Direct evidence of magnetic reconnection onset via the tearing instability

TL;DR

This study provides the first in-situ evidence linking tearing mode instability to the onset of magnetic reconnection in space plasmas, using neural network analysis of spacecraft data.

Contribution

It introduces a neural network outlier detection method to identify tearing instability events prior to reconnection, confirming their role in triggering reconnection.

Findings

Detected tearing instability events consistent with simulation predictions.

Confirmed events are above the tearing stability threshold.

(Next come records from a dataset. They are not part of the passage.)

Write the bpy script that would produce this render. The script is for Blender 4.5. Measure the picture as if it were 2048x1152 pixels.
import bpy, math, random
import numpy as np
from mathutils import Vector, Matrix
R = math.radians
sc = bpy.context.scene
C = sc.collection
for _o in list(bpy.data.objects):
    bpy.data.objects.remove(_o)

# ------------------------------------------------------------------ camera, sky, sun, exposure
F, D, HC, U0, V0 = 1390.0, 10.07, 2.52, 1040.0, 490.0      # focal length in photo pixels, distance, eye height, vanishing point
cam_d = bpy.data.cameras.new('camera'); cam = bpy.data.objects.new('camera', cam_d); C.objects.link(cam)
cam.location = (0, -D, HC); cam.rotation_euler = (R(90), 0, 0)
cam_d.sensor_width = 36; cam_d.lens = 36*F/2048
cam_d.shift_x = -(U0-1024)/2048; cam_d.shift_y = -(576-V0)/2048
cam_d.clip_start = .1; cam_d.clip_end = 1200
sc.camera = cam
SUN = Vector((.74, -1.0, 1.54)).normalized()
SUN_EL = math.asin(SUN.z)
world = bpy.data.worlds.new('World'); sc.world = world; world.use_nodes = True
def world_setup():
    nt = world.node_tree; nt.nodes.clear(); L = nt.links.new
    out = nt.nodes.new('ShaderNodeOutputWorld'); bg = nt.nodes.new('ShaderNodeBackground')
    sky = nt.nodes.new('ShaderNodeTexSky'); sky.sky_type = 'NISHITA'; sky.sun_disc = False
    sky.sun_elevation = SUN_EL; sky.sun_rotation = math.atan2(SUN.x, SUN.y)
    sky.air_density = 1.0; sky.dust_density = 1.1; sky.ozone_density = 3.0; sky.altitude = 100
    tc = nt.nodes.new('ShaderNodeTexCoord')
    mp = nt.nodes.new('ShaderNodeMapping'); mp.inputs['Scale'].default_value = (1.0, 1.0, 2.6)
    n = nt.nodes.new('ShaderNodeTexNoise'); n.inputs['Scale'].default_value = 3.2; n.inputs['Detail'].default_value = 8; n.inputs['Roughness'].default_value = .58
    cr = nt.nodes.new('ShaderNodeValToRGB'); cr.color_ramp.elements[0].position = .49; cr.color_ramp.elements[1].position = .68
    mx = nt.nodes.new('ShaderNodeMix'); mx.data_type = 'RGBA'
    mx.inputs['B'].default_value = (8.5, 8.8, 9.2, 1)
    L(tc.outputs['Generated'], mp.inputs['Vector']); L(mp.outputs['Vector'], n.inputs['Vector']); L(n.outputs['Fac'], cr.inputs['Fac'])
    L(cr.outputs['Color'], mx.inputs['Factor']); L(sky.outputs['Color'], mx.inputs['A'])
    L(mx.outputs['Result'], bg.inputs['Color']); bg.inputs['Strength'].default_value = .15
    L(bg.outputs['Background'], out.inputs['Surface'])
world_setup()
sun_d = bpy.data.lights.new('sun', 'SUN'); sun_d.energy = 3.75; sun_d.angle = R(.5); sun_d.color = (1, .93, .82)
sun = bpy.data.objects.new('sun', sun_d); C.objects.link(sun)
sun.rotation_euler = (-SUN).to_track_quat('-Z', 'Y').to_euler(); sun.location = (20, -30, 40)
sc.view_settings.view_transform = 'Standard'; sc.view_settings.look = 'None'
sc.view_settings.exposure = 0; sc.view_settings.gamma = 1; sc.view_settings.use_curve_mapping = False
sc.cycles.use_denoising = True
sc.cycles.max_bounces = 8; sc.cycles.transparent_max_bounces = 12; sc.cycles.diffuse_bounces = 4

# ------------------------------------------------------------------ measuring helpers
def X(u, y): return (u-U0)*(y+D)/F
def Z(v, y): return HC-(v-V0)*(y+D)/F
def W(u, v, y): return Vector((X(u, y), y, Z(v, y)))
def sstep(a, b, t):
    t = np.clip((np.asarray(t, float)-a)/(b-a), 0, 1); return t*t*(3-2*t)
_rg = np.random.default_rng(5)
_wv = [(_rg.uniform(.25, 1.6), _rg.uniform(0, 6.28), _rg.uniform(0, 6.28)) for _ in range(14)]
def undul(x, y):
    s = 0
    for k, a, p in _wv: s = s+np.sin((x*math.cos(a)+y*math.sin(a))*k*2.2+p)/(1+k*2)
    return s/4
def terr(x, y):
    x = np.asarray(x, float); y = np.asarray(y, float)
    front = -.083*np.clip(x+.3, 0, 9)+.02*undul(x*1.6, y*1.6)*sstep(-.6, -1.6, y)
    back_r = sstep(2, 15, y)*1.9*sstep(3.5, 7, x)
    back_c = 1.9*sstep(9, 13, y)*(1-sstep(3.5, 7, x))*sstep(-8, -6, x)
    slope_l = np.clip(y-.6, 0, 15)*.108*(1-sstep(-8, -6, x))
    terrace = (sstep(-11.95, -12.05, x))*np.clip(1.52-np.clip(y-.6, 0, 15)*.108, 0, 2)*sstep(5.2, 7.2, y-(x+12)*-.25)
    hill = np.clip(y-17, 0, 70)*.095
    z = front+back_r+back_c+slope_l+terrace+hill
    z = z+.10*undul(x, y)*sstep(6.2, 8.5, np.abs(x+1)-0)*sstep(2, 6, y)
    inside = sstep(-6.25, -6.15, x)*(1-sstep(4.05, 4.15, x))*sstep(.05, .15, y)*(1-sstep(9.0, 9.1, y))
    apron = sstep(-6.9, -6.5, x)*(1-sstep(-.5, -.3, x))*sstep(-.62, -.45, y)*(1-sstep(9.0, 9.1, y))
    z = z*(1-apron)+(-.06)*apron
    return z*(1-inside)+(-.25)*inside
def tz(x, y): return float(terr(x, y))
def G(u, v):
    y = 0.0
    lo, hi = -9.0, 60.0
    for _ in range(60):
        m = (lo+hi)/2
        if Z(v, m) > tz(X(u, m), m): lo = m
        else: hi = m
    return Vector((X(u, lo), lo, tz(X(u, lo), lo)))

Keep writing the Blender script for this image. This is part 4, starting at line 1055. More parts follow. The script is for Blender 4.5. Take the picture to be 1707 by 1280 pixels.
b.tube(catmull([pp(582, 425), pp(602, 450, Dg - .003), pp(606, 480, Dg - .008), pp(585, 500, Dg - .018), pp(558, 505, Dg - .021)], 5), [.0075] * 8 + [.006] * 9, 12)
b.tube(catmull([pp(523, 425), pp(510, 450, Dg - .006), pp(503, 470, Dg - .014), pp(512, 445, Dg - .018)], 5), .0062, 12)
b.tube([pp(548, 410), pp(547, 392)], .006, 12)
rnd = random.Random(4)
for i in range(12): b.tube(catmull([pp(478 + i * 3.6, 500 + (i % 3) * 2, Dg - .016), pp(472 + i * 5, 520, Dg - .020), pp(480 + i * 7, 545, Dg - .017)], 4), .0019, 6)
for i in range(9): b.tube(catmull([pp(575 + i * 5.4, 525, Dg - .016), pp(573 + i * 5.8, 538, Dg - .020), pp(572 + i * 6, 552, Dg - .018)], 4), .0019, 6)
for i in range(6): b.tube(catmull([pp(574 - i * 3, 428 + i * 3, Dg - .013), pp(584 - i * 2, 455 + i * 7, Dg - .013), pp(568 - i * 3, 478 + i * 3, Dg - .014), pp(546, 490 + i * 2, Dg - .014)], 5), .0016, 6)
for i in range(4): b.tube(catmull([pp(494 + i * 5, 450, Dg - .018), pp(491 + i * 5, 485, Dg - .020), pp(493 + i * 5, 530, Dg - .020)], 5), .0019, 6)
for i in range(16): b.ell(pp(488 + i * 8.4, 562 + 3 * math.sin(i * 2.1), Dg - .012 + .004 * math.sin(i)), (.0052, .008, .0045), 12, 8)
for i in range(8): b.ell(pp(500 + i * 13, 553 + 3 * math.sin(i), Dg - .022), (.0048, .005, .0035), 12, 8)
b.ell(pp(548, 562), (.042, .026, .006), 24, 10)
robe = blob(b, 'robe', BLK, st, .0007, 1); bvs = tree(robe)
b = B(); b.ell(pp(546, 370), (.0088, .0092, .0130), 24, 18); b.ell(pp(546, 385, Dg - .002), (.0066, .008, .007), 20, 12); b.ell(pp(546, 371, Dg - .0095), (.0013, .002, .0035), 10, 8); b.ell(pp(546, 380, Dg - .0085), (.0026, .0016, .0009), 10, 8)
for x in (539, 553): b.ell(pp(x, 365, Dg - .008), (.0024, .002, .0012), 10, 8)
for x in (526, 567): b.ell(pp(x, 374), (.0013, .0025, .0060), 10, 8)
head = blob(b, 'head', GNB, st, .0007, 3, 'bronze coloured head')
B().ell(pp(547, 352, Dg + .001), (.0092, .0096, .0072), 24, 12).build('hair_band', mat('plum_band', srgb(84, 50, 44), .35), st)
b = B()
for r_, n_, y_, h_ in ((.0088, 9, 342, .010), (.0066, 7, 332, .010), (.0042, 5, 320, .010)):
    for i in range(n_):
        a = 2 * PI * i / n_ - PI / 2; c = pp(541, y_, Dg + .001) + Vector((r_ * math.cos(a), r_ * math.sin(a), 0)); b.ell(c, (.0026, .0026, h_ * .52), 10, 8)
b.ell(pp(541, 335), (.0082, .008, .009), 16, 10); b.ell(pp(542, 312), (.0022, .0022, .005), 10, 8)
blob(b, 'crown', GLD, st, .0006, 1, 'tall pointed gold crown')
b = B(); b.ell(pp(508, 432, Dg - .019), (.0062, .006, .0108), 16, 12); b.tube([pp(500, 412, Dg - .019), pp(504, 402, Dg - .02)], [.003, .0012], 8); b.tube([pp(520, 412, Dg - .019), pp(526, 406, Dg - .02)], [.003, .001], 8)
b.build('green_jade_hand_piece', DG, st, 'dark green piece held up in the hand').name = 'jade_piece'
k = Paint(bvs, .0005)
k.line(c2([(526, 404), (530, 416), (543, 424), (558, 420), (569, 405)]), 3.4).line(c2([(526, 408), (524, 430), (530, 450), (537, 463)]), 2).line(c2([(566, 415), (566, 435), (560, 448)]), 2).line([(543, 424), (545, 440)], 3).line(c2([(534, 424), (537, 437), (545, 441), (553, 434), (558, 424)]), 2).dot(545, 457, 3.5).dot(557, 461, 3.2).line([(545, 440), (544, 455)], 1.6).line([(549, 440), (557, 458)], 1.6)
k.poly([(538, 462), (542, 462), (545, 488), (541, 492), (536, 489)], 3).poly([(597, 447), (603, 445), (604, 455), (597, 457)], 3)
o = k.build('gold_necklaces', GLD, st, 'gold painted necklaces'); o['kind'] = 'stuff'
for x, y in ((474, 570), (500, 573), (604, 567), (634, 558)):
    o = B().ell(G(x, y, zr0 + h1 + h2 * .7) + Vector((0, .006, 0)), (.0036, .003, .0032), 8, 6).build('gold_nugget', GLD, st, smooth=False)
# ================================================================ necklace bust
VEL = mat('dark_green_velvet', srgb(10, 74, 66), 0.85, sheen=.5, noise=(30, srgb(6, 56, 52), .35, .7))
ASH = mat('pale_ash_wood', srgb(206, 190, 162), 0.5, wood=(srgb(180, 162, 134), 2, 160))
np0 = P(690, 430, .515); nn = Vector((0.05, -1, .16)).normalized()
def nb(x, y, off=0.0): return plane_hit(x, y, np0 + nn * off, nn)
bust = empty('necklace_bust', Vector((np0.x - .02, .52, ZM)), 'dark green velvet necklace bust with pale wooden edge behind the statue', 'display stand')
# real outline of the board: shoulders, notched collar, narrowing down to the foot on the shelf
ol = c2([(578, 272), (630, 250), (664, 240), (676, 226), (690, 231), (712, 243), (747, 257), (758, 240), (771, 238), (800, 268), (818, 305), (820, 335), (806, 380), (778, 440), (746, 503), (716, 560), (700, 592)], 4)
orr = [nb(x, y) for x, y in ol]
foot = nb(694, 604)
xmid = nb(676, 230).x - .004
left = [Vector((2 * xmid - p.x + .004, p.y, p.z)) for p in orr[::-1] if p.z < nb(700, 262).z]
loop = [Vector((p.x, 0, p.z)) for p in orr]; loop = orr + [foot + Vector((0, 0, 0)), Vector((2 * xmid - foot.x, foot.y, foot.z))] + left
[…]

Observed reconnection signatures minutes after tearing events.

Abstract

Magnetic reconnection is a sporadic process responsible for energy release in space and laboratory plasmas. It is believed that the tearing mode instability may be responsible for the onset of reconnection in the magnetotail. However, due to its elusive nature, there is an absence of in-situ observations of the tearing instability prior to magnetic reconnection in our nearest natural plasma laboratory. Using neural network outlier detection methods in conjunction with Cluster spacecraft data, we find unique electron pitch angle distributions that are consistent with simulation predictions of the tearing instability and the subsequent evolution of plasma electrons and reconnection. We confirm that the events identified via our neural network outlier method are well above the tearing stability threshold based on the criterion detailed in this paper. We find signatures of magnetic reconnection minutes after the majority of tearing observations. Our analysis of the tearing instability provides new insights into the fundamental understanding of the mechanism responsible for reconnection, a process that is ubiquitous in different astrophysical plasma regimes across the universe and in laboratory experiments on Earth.